** Start **

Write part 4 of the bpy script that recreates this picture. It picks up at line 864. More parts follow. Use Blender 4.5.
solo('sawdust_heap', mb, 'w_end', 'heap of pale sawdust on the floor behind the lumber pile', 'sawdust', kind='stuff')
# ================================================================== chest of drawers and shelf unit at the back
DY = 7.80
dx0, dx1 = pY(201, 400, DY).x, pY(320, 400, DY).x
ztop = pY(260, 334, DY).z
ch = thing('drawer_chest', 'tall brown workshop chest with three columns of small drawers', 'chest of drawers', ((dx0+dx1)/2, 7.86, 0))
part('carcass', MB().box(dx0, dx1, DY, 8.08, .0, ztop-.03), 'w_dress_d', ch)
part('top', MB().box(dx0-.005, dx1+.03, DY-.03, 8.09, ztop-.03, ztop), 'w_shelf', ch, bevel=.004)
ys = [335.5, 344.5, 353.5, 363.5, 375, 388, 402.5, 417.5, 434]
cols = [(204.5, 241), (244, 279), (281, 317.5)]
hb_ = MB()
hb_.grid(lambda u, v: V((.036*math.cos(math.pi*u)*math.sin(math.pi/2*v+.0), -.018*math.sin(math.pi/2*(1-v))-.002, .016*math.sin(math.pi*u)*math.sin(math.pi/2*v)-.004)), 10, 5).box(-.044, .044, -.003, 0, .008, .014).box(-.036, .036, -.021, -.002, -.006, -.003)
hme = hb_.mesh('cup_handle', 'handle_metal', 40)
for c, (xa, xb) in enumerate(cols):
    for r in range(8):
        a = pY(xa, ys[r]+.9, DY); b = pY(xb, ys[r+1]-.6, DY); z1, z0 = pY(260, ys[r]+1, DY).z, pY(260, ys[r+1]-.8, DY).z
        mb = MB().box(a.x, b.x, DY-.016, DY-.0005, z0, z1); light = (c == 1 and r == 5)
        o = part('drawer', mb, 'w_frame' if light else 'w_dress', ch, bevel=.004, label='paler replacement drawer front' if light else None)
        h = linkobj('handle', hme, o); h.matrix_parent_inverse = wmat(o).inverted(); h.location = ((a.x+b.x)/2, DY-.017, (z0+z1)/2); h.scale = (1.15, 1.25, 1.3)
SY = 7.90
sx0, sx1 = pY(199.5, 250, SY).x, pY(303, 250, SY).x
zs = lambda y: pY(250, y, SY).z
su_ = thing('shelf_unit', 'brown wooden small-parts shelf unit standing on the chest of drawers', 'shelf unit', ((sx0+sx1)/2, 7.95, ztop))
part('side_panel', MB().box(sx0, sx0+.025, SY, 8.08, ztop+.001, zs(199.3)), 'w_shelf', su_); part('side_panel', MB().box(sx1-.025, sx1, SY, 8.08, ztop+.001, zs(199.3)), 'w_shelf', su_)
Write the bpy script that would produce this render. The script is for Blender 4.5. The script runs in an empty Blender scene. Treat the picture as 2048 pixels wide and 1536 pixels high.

** End **

◆ The problem:
Every line above should be retyped exactly as given.

◆ Task result:
Write part 4 of the bpy script that recreates this picture. It picks up at line 864. More parts follow. Use Blender 4.5.
solo('sawdust_heap', mb, 'w_end', 'heap of pale sawdust on the floor behind the lumber pile', 'sawdust', kind='stuff')
# ================================================================== chest of drawers and shelf unit at the back
DY = 7.80
dx0, dx1 = pY(201, 400, DY).x, pY(320, 400, DY).x
ztop = pY(260, 334, DY).z
ch = thing('drawer_chest', 'tall brown workshop chest with three columns of small drawers', 'chest of drawers', ((dx0+dx1)/2, 7.86, 0))
part('carcass', MB().box(dx0, dx1, DY, 8.08, .0, ztop-.03), 'w_dress_d', ch)
part('top', MB().box(dx0-.005, dx1+.03, DY-.03, 8.09, ztop-.03, ztop), 'w_shelf', ch, bevel=.004)
ys = [335.5, 344.5, 353.5, 363.5, 375, 388, 402.5, 417.5, 434]
cols = [(204.5, 241), (244, 279), (281, 317.5)]
hb_ = MB()
hb_.grid(lambda u, v: V((.036*math.cos(math.pi*u)*math.sin(math.pi/2*v+.0), -.018*math.sin(math.pi/2*(1-v))-.002, .016*math.sin(math.pi*u)*math.sin(math.pi/2*v)-.004)), 10, 5).box(-.044, .044, -.003, 0, .008, .014).box(-.036, .036, -.021, -.002, -.006, -.003)
hme = hb_.mesh('cup_handle', 'handle_metal', 40)
for c, (xa, xb) in enumerate(cols):
    for r in range(8):
        a = pY(xa, ys[r]+.9, DY); b = pY(xb, ys[r+1]-.6, DY); z1, z0 = pY(260, ys[r]+1, DY).z, pY(260, ys[r+1]-.8, DY).z
        mb = MB().box(a.x, b.x, DY-.016, DY-.0005, z0, z1); light = (c == 1 and r == 5)
        o = part('drawer', mb, 'w_frame' if light else 'w_dress', ch, bevel=.004, label='paler replacement drawer front' if light else None)
        h = linkobj('handle', hme, o); h.matrix_parent_inverse = wmat(o).inverted(); h.location = ((a.x+b.x)/2, DY-.017, (z0+z1)/2); h.scale = (1.15, 1.25, 1.3)
SY = 7.90
sx0, sx1 = pY(199.5, 250, SY).x, pY(303, 250, SY).x
zs = lambda y: pY(250, y, SY).z
su_ = thing('shelf_unit', 'brown wooden small-parts shelf unit standing on the chest of drawers', 'shelf unit', ((sx0+sx1)/2, 7.95, ztop))
part('side_panel', MB().box(sx0, sx0+.025, SY, 8.08, ztop+.001, zs(199.3)), 'w_shelf', su_); part('side_panel', MB().box(sx1-.025, sx1, SY, 8.08, ztop+.001, zs(199.3)), 'w_shelf', su_)
Write the bpy script that would produce this render. The script is for Blender 4.5. The script runs in an empty Blender scene. Treat the picture as 2048 pixels wide and 1536 pixels high.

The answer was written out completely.